-- Start Data provided --

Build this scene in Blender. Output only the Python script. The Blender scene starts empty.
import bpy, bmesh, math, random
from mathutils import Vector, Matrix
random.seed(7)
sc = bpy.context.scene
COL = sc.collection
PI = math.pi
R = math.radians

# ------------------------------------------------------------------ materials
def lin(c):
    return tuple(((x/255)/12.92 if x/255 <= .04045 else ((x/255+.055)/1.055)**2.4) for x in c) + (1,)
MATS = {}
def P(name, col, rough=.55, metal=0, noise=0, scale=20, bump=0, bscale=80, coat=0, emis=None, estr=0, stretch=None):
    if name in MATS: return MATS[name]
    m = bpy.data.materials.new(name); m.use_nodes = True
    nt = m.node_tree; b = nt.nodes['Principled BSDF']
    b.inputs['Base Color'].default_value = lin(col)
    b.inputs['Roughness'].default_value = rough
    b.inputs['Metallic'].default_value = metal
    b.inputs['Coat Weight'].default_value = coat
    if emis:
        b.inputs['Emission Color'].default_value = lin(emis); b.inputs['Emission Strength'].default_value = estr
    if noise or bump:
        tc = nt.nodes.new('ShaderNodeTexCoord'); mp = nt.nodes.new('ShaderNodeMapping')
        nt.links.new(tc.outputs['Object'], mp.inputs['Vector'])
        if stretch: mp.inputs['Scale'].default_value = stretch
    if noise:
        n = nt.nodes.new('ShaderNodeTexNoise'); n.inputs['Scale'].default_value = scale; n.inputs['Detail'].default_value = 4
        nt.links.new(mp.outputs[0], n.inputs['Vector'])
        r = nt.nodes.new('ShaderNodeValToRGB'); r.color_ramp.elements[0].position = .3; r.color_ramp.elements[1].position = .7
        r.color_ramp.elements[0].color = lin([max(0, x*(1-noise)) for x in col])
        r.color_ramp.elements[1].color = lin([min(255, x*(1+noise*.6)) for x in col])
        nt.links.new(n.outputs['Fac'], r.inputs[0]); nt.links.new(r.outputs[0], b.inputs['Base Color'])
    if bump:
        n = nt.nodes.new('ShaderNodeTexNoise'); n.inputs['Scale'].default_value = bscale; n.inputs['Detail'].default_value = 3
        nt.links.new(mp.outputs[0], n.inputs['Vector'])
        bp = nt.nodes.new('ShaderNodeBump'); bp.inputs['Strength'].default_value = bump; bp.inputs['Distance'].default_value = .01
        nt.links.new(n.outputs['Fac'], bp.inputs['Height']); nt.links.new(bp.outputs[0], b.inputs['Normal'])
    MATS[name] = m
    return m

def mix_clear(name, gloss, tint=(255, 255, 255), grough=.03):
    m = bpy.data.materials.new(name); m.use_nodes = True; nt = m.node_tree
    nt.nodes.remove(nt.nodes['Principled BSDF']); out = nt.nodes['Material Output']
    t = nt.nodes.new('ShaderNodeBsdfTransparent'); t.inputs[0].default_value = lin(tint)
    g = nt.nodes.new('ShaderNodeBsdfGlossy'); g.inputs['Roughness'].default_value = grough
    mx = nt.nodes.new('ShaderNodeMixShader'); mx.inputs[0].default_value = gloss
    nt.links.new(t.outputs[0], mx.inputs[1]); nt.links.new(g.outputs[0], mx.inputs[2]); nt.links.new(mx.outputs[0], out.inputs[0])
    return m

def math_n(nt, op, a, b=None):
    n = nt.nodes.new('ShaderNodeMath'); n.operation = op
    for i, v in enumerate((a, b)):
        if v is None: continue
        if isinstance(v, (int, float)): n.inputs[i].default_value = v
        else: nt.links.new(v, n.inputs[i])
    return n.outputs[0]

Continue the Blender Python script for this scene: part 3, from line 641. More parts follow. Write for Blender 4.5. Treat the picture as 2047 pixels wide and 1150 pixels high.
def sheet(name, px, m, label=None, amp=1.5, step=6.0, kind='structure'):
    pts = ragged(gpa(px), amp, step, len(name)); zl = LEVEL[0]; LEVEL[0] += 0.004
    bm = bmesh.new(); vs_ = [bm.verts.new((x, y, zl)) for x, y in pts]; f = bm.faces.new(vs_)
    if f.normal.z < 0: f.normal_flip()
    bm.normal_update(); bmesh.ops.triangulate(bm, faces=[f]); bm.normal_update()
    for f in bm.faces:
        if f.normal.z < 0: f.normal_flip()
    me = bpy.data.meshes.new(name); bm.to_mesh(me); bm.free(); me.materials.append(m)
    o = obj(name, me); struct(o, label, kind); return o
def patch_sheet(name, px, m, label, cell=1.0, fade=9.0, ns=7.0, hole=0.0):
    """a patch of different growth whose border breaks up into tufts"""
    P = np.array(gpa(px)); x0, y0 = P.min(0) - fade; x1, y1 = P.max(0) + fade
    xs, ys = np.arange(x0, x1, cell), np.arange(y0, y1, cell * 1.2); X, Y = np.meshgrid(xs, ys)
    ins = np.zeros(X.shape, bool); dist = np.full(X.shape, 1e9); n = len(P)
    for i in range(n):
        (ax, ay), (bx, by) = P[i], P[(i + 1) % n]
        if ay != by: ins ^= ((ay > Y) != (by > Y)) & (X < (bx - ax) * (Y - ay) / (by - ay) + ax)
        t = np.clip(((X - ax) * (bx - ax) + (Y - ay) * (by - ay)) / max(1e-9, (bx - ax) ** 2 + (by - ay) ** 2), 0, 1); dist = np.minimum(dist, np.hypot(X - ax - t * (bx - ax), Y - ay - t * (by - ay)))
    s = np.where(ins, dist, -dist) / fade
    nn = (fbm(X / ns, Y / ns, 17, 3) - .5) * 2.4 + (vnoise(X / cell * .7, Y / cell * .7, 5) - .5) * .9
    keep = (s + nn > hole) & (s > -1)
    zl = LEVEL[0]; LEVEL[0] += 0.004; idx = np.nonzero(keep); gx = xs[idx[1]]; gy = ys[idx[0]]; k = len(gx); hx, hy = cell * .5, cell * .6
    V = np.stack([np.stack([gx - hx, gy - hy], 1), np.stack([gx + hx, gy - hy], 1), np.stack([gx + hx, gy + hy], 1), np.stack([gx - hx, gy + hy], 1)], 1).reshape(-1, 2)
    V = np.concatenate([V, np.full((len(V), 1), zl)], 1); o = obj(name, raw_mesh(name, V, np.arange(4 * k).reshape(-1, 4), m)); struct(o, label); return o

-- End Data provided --

- What needs to be done -
Return every entry verbatim.

- Result below -
Build this scene in Blender. Output only the Python script. The Blender scene starts empty.
import bpy, bmesh, math, random
from mathutils import Vector, Matrix
random.seed(7)
sc = bpy.context.scene
COL = sc.collection
PI = math.pi
R = math.radians

# ------------------------------------------------------------------ materials
def lin(c):
    return tuple(((x/255)/12.92 if x/255 <= .04045 else ((x/255+.055)/1.055)**2.4) for x in c) + (1,)
MATS = {}
def P(name, col, rough=.55, metal=0, noise=0, scale=20, bump=0, bscale=80, coat=0, emis=None, estr=0, stretch=None):
    if name in MATS: return MATS[name]
    m = bpy.data.materials.new(name); m.use_nodes = True
    nt = m.node_tree; b = nt.nodes['Principled BSDF']
    b.inputs['Base Color'].default_value = lin(col)
    b.inputs['Roughness'].default_value = rough
    b.inputs['Metallic'].default_value = metal
    b.inputs['Coat Weight'].default_value = coat
    if emis:
        b.inputs['Emission Color'].default_value = lin(emis); b.inputs['Emission Strength'].default_value = estr
    if noise or bump:
        tc = nt.nodes.new('ShaderNodeTexCoord'); mp = nt.nodes.new('ShaderNodeMapping')
        nt.links.new(tc.outputs['Object'], mp.inputs['Vector'])
        if stretch: mp.inputs['Scale'].default_value = stretch
    if noise:
        n = nt.nodes.new('ShaderNodeTexNoise'); n.inputs['Scale'].default_value = scale; n.inputs['Detail'].default_value = 4
        nt.links.new(mp.outputs[0], n.inputs['Vector'])
        r = nt.nodes.new('ShaderNodeValToRGB'); r.color_ramp.elements[0].position = .3; r.color_ramp.elements[1].position = .7
        r.color_ramp.elements[0].color = lin([max(0, x*(1-noise)) for x in col])
        r.color_ramp.elements[1].color = lin([min(255, x*(1+noise*.6)) for x in col])
        nt.links.new(n.outputs['Fac'], r.inputs[0]); nt.links.new(r.outputs[0], b.inputs['Base Color'])
    if bump:
        n = nt.nodes.new('ShaderNodeTexNoise'); n.inputs['Scale'].default_value = bscale; n.inputs['Detail'].default_value = 3
        nt.links.new(mp.outputs[0], n.inputs['Vector'])
        bp = nt.nodes.new('ShaderNodeBump'); bp.inputs['Strength'].default_value = bump; bp.inputs['Distance'].default_value = .01
        nt.links.new(n.outputs['Fac'], bp.inputs['Height']); nt.links.new(bp.outputs[0], b.inputs['Normal'])
    MATS[name] = m
    return m

def mix_clear(name, gloss, tint=(255, 255, 255), grough=.03):
    m = bpy.data.materials.new(name); m.use_nodes = True; nt = m.node_tree
    nt.nodes.remove(nt.nodes['Principled BSDF']); out = nt.nodes['Material Output']
    t = nt.nodes.new('ShaderNodeBsdfTransparent'); t.inputs[0].default_value = lin(tint)
    g = nt.nodes.new('ShaderNodeBsdfGlossy'); g.inputs['Roughness'].default_value = grough
    mx = nt.nodes.new('ShaderNodeMixShader'); mx.inputs[0].default_value = gloss
    nt.links.new(t.outputs[0], mx.inputs[1]); nt.links.new(g.outputs[0], mx.inputs[2]); nt.links.new(mx.outputs[0], out.inputs[0])
    return m

def math_n(nt, op, a, b=None):
    n = nt.nodes.new('ShaderNodeMath'); n.operation = op
    for i, v in enumerate((a, b)):
        if v is None: continue
        if isinstance(v, (int, float)): n.inputs[i].default_value = v
        else: nt.links.new(v, n.inputs[i])
    return n.outputs[0]

Continue the Blender Python script for this scene: part 3, from line 641. More parts follow. Write for Blender 4.5. Treat the picture as 2047 pixels wide and 1150 pixels high.
def sheet(name, px, m, label=None, amp=1.5, step=6.0, kind='structure'):
    pts = ragged(gpa(px), amp, step, len(name)); zl = LEVEL[0]; LEVEL[0] += 0.004
    bm = bmesh.new(); vs_ = [bm.verts.new((x, y, zl)) for x, y in pts]; f = bm.faces.new(vs_)
    if f.normal.z < 0: f.normal_flip()
    bm.normal_update(); bmesh.ops.triangulate(bm, faces=[f]); bm.normal_update()
    for f in bm.faces:
        if f.normal.z < 0: f.normal_flip()
    me = bpy.data.meshes.new(name); bm.to_mesh(me); bm.free(); me.materials.append(m)
    o = obj(name, me); struct(o, label, kind); return o
def patch_sheet(name, px, m, label, cell=1.0, fade=9.0, ns=7.0, hole=0.0):
    """a patch of different growth whose border breaks up into tufts"""
    P = np.array(gpa(px)); x0, y0 = P.min(0) - fade; x1, y1 = P.max(0) + fade
    xs, ys = np.arange(x0, x1, cell), np.arange(y0, y1, cell * 1.2); X, Y = np.meshgrid(xs, ys)
    ins = np.zeros(X.shape, bool); dist = np.full(X.shape, 1e9); n = len(P)
    for i in range(n):
        (ax, ay), (bx, by) = P[i], P[(i + 1) % n]
        if ay != by: ins ^= ((ay > Y) != (by > Y)) & (X < (bx - ax) * (Y - ay) / (by - ay) + ax)
        t = np.clip(((X - ax) * (bx - ax) + (Y - ay) * (by - ay)) / max(1e-9, (bx - ax) ** 2 + (by - ay) ** 2), 0, 1); dist = np.minimum(dist, np.hypot(X - ax - t * (bx - ax), Y - ay - t * (by - ay)))
    s = np.where(ins, dist, -dist) / fade
    nn = (fbm(X / ns, Y / ns, 17, 3) - .5) * 2.4 + (vnoise(X / cell * .7, Y / cell * .7, 5) - .5) * .9
    keep = (s + nn > hole) & (s > -1)
    zl = LEVEL[0]; LEVEL[0] += 0.004; idx = np.nonzero(keep); gx = xs[idx[1]]; gy = ys[idx[0]]; k = len(gx); hx, hy = cell * .5, cell * .6
    V = np.stack([np.stack([gx - hx, gy - hy], 1), np.stack([gx + hx, gy - hy], 1), np.stack([gx + hx, gy + hy], 1), np.stack([gx - hx, gy + hy], 1)], 1).reshape(-1, 2)
    V = np.concatenate([V, np.full((len(V), 1), zl)], 1); o = obj(name, raw_mesh(name, V, np.arange(4 * k).reshape(-1, 4), m)); struct(o, label); return o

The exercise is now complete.